Copy out all of the material exactly as presented.

------------------------------------------------------------------------

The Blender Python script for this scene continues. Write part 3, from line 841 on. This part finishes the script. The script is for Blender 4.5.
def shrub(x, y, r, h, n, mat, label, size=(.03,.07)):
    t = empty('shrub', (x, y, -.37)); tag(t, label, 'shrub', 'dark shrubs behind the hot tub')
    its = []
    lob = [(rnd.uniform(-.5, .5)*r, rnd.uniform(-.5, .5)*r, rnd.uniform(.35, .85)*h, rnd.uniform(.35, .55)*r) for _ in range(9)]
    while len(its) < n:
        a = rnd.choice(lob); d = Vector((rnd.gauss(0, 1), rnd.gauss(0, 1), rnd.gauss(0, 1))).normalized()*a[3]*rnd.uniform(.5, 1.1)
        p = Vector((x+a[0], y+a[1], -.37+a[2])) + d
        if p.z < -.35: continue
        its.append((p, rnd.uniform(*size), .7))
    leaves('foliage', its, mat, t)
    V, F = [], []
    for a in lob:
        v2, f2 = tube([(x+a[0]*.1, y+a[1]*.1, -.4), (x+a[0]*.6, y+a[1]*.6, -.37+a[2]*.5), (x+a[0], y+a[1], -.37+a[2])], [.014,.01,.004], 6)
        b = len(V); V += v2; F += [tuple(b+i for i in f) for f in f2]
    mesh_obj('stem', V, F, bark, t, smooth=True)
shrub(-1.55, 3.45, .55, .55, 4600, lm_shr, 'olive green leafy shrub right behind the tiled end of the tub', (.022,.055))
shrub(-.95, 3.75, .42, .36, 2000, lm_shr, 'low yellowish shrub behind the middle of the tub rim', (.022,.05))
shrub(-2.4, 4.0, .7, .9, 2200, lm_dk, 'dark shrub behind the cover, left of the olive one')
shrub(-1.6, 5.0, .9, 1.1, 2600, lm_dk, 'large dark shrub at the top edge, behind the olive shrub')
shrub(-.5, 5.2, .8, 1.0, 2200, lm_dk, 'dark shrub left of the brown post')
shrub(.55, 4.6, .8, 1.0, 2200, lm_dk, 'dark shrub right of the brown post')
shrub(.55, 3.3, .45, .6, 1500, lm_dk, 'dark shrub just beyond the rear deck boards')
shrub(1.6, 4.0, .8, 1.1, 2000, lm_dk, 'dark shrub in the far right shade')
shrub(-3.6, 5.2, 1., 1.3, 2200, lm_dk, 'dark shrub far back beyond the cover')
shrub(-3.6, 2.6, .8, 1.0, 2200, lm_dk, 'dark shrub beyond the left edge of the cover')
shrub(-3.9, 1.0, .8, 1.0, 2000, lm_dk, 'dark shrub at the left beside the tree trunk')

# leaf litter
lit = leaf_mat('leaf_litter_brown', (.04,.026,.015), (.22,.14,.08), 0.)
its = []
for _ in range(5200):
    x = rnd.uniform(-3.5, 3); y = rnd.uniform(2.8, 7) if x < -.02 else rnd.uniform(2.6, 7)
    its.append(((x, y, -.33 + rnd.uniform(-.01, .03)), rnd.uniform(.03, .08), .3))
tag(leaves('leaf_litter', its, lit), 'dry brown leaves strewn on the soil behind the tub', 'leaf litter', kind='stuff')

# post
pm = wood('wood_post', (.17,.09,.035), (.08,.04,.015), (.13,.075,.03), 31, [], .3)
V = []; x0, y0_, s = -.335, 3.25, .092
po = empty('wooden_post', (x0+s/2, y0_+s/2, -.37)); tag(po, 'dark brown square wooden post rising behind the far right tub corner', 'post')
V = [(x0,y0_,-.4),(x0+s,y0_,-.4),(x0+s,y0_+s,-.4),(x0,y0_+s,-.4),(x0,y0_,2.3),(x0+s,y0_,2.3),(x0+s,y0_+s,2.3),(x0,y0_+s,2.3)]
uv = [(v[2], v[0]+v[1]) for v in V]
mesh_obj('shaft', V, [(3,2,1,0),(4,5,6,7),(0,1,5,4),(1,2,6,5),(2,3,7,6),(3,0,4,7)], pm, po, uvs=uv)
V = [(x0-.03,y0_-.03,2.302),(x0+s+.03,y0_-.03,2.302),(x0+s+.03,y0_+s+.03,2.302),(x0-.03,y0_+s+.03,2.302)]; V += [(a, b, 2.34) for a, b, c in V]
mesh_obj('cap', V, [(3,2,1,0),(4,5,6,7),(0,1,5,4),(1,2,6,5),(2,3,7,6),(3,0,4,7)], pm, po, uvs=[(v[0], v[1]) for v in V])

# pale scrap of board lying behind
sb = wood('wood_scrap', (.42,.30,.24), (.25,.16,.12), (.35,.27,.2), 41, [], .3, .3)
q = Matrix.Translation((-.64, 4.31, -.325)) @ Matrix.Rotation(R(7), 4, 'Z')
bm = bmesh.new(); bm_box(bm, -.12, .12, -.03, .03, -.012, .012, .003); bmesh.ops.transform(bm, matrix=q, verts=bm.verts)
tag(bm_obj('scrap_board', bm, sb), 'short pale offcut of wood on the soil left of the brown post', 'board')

------------------------------------------------------------------------

**TASK RESPONSE**.
The Blender Python script for this scene continues. Write part 3, from line 841 on. This part finishes the script. The script is for Blender 4.5.
def shrub(x, y, r, h, n, mat, label, size=(.03,.07)):
    t = empty('shrub', (x, y, -.37)); tag(t, label, 'shrub', 'dark shrubs behind the hot tub')
    its = []
    lob = [(rnd.uniform(-.5, .5)*r, rnd.uniform(-.5, .5)*r, rnd.uniform(.35, .85)*h, rnd.uniform(.35, .55)*r) for _ in range(9)]
    while len(its) < n:
        a = rnd.choice(lob); d = Vector((rnd.gauss(0, 1), rnd.gauss(0, 1), rnd.gauss(0, 1))).normalized()*a[3]*rnd.uniform(.5, 1.1)
        p = Vector((x+a[0], y+a[1], -.37+a[2])) + d
        if p.z < -.35: continue
        its.append((p, rnd.uniform(*size), .7))
    leaves('foliage', its, mat, t)
    V, F = [], []
    for a in lob:
        v2, f2 = tube([(x+a[0]*.1, y+a[1]*.1, -.4), (x+a[0]*.6, y+a[1]*.6, -.37+a[2]*.5), (x+a[0], y+a[1], -.37+a[2])], [.014,.01,.004], 6)
        b = len(V); V += v2; F += [tuple(b+i for i in f) for f in f2]
    mesh_obj('stem', V, F, bark, t, smooth=True)
shrub(-1.55, 3.45, .55, .55, 4600, lm_shr, 'olive green leafy shrub right behind the tiled end of the tub', (.022,.055))
shrub(-.95, 3.75, .42, .36, 2000, lm_shr, 'low yellowish shrub behind the middle of the tub rim', (.022,.05))
shrub(-2.4, 4.0, .7, .9, 2200, lm_dk, 'dark shrub behind the cover, left of the olive one')
shrub(-1.6, 5.0, .9, 1.1, 2600, lm_dk, 'large dark shrub at the top edge, behind the olive shrub')
shrub(-.5, 5.2, .8, 1.0, 2200, lm_dk, 'dark shrub left of the brown post')
shrub(.55, 4.6, .8, 1.0, 2200, lm_dk, 'dark shrub right of the brown post')
shrub(.55, 3.3, .45, .6, 1500, lm_dk, 'dark shrub just beyond the rear deck boards')
shrub(1.6, 4.0, .8, 1.1, 2000, lm_dk, 'dark shrub in the far right shade')
shrub(-3.6, 5.2, 1., 1.3, 2200, lm_dk, 'dark shrub far back beyond the cover')
shrub(-3.6, 2.6, .8, 1.0, 2200, lm_dk, 'dark shrub beyond the left edge of the cover')
shrub(-3.9, 1.0, .8, 1.0, 2000, lm_dk, 'dark shrub at the left beside the tree trunk')

# leaf litter
lit = leaf_mat('leaf_litter_brown', (.04,.026,.015), (.22,.14,.08), 0.)
its = []
for _ in range(5200):
    x = rnd.uniform(-3.5, 3); y = rnd.uniform(2.8, 7) if x < -.02 else rnd.uniform(2.6, 7)
    its.append(((x, y, -.33 + rnd.uniform(-.01, .03)), rnd.uniform(.03, .08), .3))
tag(leaves('leaf_litter', its, lit), 'dry brown leaves strewn on the soil behind the tub', 'leaf litter', kind='stuff')

# post
pm = wood('wood_post', (.17,.09,.035), (.08,.04,.015), (.13,.075,.03), 31, [], .3)
V = []; x0, y0_, s = -.335, 3.25, .092
po = empty('wooden_post', (x0+s/2, y0_+s/2, -.37)); tag(po, 'dark brown square wooden post rising behind the far right tub corner', 'post')
V = [(x0,y0_,-.4),(x0+s,y0_,-.4),(x0+s,y0_+s,-.4),(x0,y0_+s,-.4),(x0,y0_,2.3),(x0+s,y0_,2.3),(x0+s,y0_+s,2.3),(x0,y0_+s,2.3)]
uv = [(v[2], v[0]+v[1]) for v in V]
mesh_obj('shaft', V, [(3,2,1,0),(4,5,6,7),(0,1,5,4),(1,2,6,5),(2,3,7,6),(3,0,4,7)], pm, po, uvs=uv)
V = [(x0-.03,y0_-.03,2.302),(x0+s+.03,y0_-.03,2.302),(x0+s+.03,y0_+s+.03,2.302),(x0-.03,y0_+s+.03,2.302)]; V += [(a, b, 2.34) for a, b, c in V]
mesh_obj('cap', V, [(3,2,1,0),(4,5,6,7),(0,1,5,4),(1,2,6,5),(2,3,7,6),(3,0,4,7)], pm, po, uvs=[(v[0], v[1]) for v in V])

# pale scrap of board lying behind
sb = wood('wood_scrap', (.42,.30,.24), (.25,.16,.12), (.35,.27,.2), 41, [], .3, .3)
q = Matrix.Translation((-.64, 4.31, -.325)) @ Matrix.Rotation(R(7), 4, 'Z')
bm = bmesh.new(); bm_box(bm, -.12, .12, -.03, .03, -.012, .012, .003); bmesh.ops.transform(bm, matrix=q, verts=bm.verts)
tag(bm_obj('scrap_board', bm, sb), 'short pale offcut of wood on the soil left of the brown post', 'board')